§ Provided data
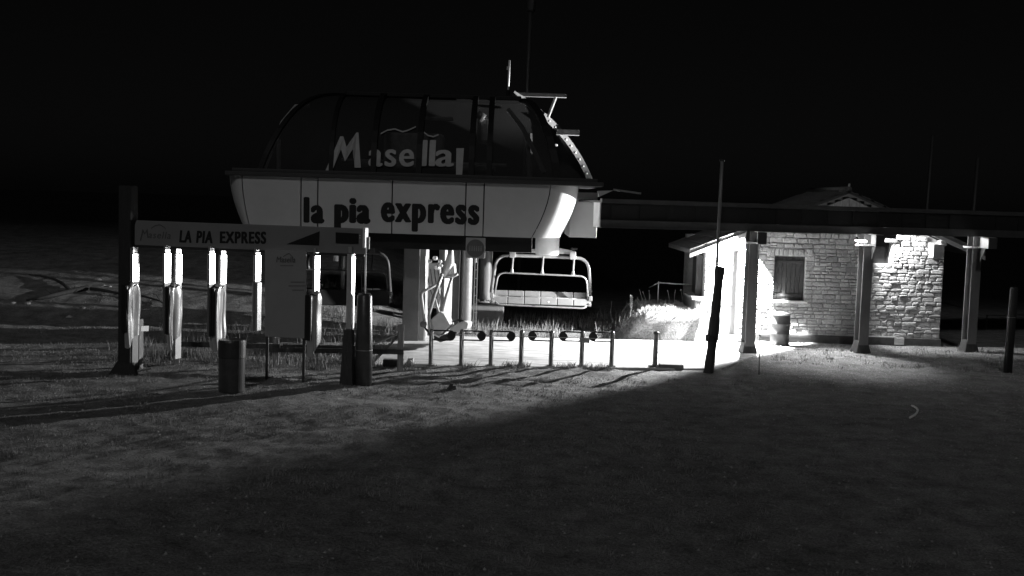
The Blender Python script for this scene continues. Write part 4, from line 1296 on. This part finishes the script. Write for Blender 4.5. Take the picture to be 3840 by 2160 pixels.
# far right wire fence
wfp = at(3702, 1180, 41.0)
wf = thing('wire_fence', 'thin wire fence in the dark behind the last canopy post', 'fence', (wfp.x, 41.0, 0))
for k in range(3):
    obj('fence_stake', MB().tube([Vector((wfp.x + k * 2.4, 41 + k, -0.1)), Vector((wfp.x + k * 2.4, 41 + k, wfp.z))], 0.03, 6), M_PILLAR, wf)
obj('wire', MB().tube([Vector((wfp.x, 41, wfp.z - .03)), Vector((wfp.x + 4.8, 43, wfp.z - .03))], 0.012, 5), M_GALV, wf)

# handrail on the mound
hr = Vector((at(2470, 1063, 37.4).x, 37.4, 0))
hrail = thing('handrail', 'thin pale handrail on the grassy mound ending at the hut side', 'handrail', hr)
tp = at(2470, 1060, 37.4)
obj('rail_post', MB().tube([Vector((tp.x, 37.4, 0.6)), tp], 0.022, 8), M_PAINT, hrail, smooth=True)
obj('rail_bar', MB().tube([tp, at(2600, 1069, 37.2)], 0.024, 8), M_PAINT, hrail, smooth=True)
obj('rail_bar', MB().tube([tp, at(2435, 1078, 39.6)], 0.024, 8), M_PAINT, hrail, smooth=True)
obj('rail_knob', MB().lathe([(0, -.05), (.045, 0), (0, .05)], tp, 10), M_PAINT, hrail, smooth=True)

# hose bit, block, scraps
hb0 = on_ground(3425, 1545)
pts = [on_ground(x, y, h) for x, y, h in ((3419, 1521, 0.03), (3428, 1524, 0.06), (3437, 1530, 0.08), (3442, 1537, 0.08), (3439, 1547, 0.05), (3430, 1556, 0.03), (3412, 1566, 0.03))]
tag(obj('hose_piece', MB().tube(pts, 0.022, 8), M_WHITE, origin=hb0, smooth=True), 'pale curved bit of hose lying on the dark ground in front of the hut', 'hose')
k0 = on_ground(2518, 1386)
tag(obj('concrete_block', MB().box((k0.x, k0.y + 0.12, 0.06), (0.62, 0.3, 0.14)), M_PILLAR, origin=(k0.x, k0.y, 0), bevel=0.015), 'low concrete block on the pad edge between bollard and leaning pole', 'block')
k0 = on_ground(1538, 1374)
scrap = thing('scrap_bracket', 'crumpled pale scrap with a short rod lying beside the end fence post', 'scrap', k0)
obj('sheet_scrap', MB().tube([k0 + Vector((-.08, 0, .03)), k0 + Vector((0, 0, .16)), k0 + Vector((.05, .02, .2)), k0 + Vector((.03, 0, .05))], [.05, .07, .04, .03], 7), M_WHITE, scrap)
obj('short_rod', MB().tube([k0 + Vector((0, 0, .05)), k0 + Vector((.42, .03, .05))], 0.015, 6), M_GALV, scrap)
k1 = on_ground(1475, 1378)
tag(obj('timber_block', MB().box((k1.x, k1.y, 0.1), (0.5, 0.2, 0.2)), M_WOODD, origin=(k1.x, k1.y, 0), bevel=0.01), 'dark timber block lying against the end fence post', 'block')
k2 = on_ground(512, 1400)
ft = thing('foot_bracket', 'small pale metal bracket on the ground at the left gate post foot', 'bracket', k2)
obj('bracket_bar', MB().tube([k2 + Vector((-.1, 0, .02)), k2 + Vector((.28, .15, .1))], 0.025, 6), M_GALV, ft)
obj('bracket_pin', MB().tube([k2 + Vector((.2, .12, .02)), k2 + Vector((.18, .12, .2))], 0.018, 6), M_GALV, ft)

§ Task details
Copy each line above precisely, dropping the pictures.

§ Answer for this exercise
The Blender Python script for this scene continues. Write part 4, from line 1296 on. This part finishes the script. Write for Blender 4.5. Take the picture to be 3840 by 2160 pixels.
# far right wire fence
wfp = at(3702, 1180, 41.0)
wf = thing('wire_fence', 'thin wire fence in the dark behind the last canopy post', 'fence', (wfp.x, 41.0, 0))
for k in range(3):
    obj('fence_stake', MB().tube([Vector((wfp.x + k * 2.4, 41 + k, -0.1)), Vector((wfp.x + k * 2.4, 41 + k, wfp.z))], 0.03, 6), M_PILLAR, wf)
obj('wire', MB().tube([Vector((wfp.x, 41, wfp.z - .03)), Vector((wfp.x + 4.8, 43, wfp.z - .03))], 0.012, 5), M_GALV, wf)

# handrail on the mound
hr = Vector((at(2470, 1063, 37.4).x, 37.4, 0))
hrail = thing('handrail', 'thin pale handrail on the grassy mound ending at the hut side', 'handrail', hr)
tp = at(2470, 1060, 37.4)
obj('rail_post', MB().tube([Vector((tp.x, 37.4, 0.6)), tp], 0.022, 8), M_PAINT, hrail, smooth=True)
obj('rail_bar', MB().tube([tp, at(2600, 1069, 37.2)], 0.024, 8), M_PAINT, hrail, smooth=True)
obj('rail_bar', MB().tube([tp, at(2435, 1078, 39.6)], 0.024, 8), M_PAINT, hrail, smooth=True)
obj('rail_knob', MB().lathe([(0, -.05), (.045, 0), (0, .05)], tp, 10), M_PAINT, hrail, smooth=True)

# hose bit, block, scraps
hb0 = on_ground(3425, 1545)
pts = [on_ground(x, y, h) for x, y, h in ((3419, 1521, 0.03), (3428, 1524, 0.06), (3437, 1530, 0.08), (3442, 1537, 0.08), (3439, 1547, 0.05), (3430, 1556, 0.03), (3412, 1566, 0.03))]
tag(obj('hose_piece', MB().tube(pts, 0.022, 8), M_WHITE, origin=hb0, smooth=True), 'pale curved bit of hose lying on the dark ground in front of the hut', 'hose')
k0 = on_ground(2518, 1386)
tag(obj('concrete_block', MB().box((k0.x, k0.y + 0.12, 0.06), (0.62, 0.3, 0.14)), M_PILLAR, origin=(k0.x, k0.y, 0), bevel=0.015), 'low concrete block on the pad edge between bollard and leaning pole', 'block')
k0 = on_ground(1538, 1374)
scrap = thing('scrap_bracket', 'crumpled pale scrap with a short rod lying beside the end fence post', 'scrap', k0)
obj('sheet_scrap', MB().tube([k0 + Vector((-.08, 0, .03)), k0 + Vector((0, 0, .16)), k0 + Vector((.05, .02, .2)), k0 + Vector((.03, 0, .05))], [.05, .07, .04, .03], 7), M_WHITE, scrap)
obj('short_rod', MB().tube([k0 + Vector((0, 0, .05)), k0 + Vector((.42, .03, .05))], 0.015, 6), M_GALV, scrap)
k1 = on_ground(1475, 1378)
tag(obj('timber_block', MB().box((k1.x, k1.y, 0.1), (0.5, 0.2, 0.2)), M_WOODD, origin=(k1.x, k1.y, 0), bevel=0.01), 'dark timber block lying against the end fence post', 'block')
k2 = on_ground(512, 1400)
ft = thing('foot_bracket', 'small pale metal bracket on the ground at the left gate post foot', 'bracket', k2)
obj('bracket_bar', MB().tube([k2 + Vector((-.1, 0, .02)), k2 + Vector((.28, .15, .1))], 0.025, 6), M_GALV, ft)
obj('bracket_pin', MB().tube([k2 + Vector((.2, .12, .02)), k2 + Vector((.18, .12, .2))], 0.018, 6), M_GALV, ft)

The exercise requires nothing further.